Wagner alleges that Abood misappropriated his (Wagner’s) share of the profits from the sale of photographs, and paid corporate obligations for the personal benefit of Abood. He also alleges that from his (Wagner’s) funds, the Picture Group paid Abood’s salary, furnished a luxury automobile for Abood’s personal use, and paid Picture Group’s rent to a corporation in which Abood has a 50% interest. The Plaintiff filed this adversary proceeding in Donald Abood’s personal bankruptcy ease, seeking a declaration that the debt owed to him is nondischargeable under 11 U.S.C. § 523(a)(4). Abood requests dismissal of the complaint for failure to state a claim upon which relief can be granted under Fed.R.Bankr.P. 7012, which incorporates Fed.R.Civ.P. 12(b)(6) into bankruptcy adversary proceedings. The Court should deny
The Plaintiff alleges that the Debtor owed him a fiduciary duty under the terms of the agency agreement, to account for and to pay fifty percent of the proceeds received from the sale of photographs. He also alleges that Abood committed fraud or defalcation by failing to segregate and remit these proceeds, and instead paid corporate obligations that personally benefited Abood.

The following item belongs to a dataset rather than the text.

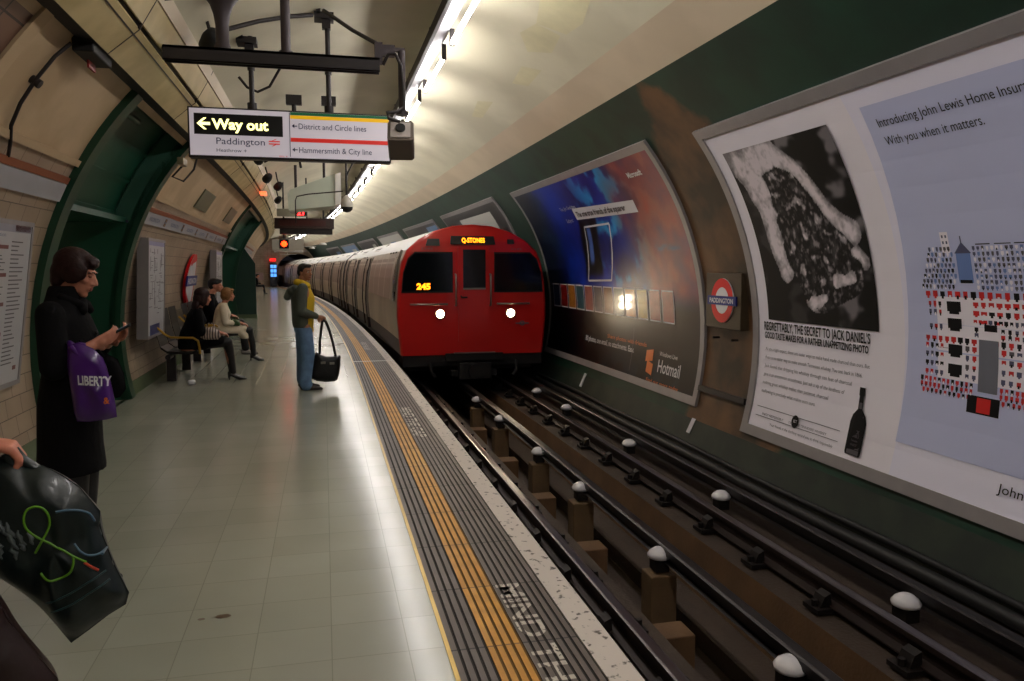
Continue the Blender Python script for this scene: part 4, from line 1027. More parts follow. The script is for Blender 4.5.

Upon scrutinizing the agency agreement in a bankruptcy context, we agree with the Debtor’s argument and conclude that the complaint must be dismissed. In Rhode Island Lottery Commission v. Cairone (In re Cairone), 12 B.R. 60 (Bankr.D.R.I.1981), we stated that:
[t]he traditional definition of a fiduciary is not applicable in bankruptcy law. The general meaning — a relationship involving confidence, trust and good faith — is far too broad. The fiduciary relationship referred to in § 523(a)(4) has been held to be limited to express and technical trusts.... The characteristics of an express trust include an explicit declaration of the creation of a trust, a clearly defined trust res, and an intent to create a trust relationship.... The trustee’s duties must be independent of any contractual obligation between the parties and must be imposed prior to, rather than by virtue of, any claim of misap-propriation_ Thus, implied or constructive trusts and trusts ex maleficio ... are not susceptible to the establishment of a fiduciary relationship under the Code. Similarly, ordinary commercial relationships such as creditor-debtor and principal-agent have been held not to create a fiduciary relationship in the bankruptcy context.
Id. at 62 (citations omitted) (footnote omitted). Attached to his complaint as Plaintiffs Exhibit A, the agreement clearly fails to create a fiduciary relationship between the parties, in that it lacks the characteristics of an express trust as defined in Rhode Island Lottery Commission and the case cited therein. The agreement in question created only an ordinary commercial relationship of debtor-creditor, and falls far short of establishing an express trust as would be required to render the complaint viable.
Because the Debtor did not owe a § 523(a)(4) duty to the Plaintiff, he cannot be held to have committed fraud or defalcation while acting in a fiduciary capacity, as Plaintiff alleges. For the foregoing reasons, Defendant’s Motion to Dismiss is GRANTED and the Plaintiffs complaint is DENIED and DISMISSED.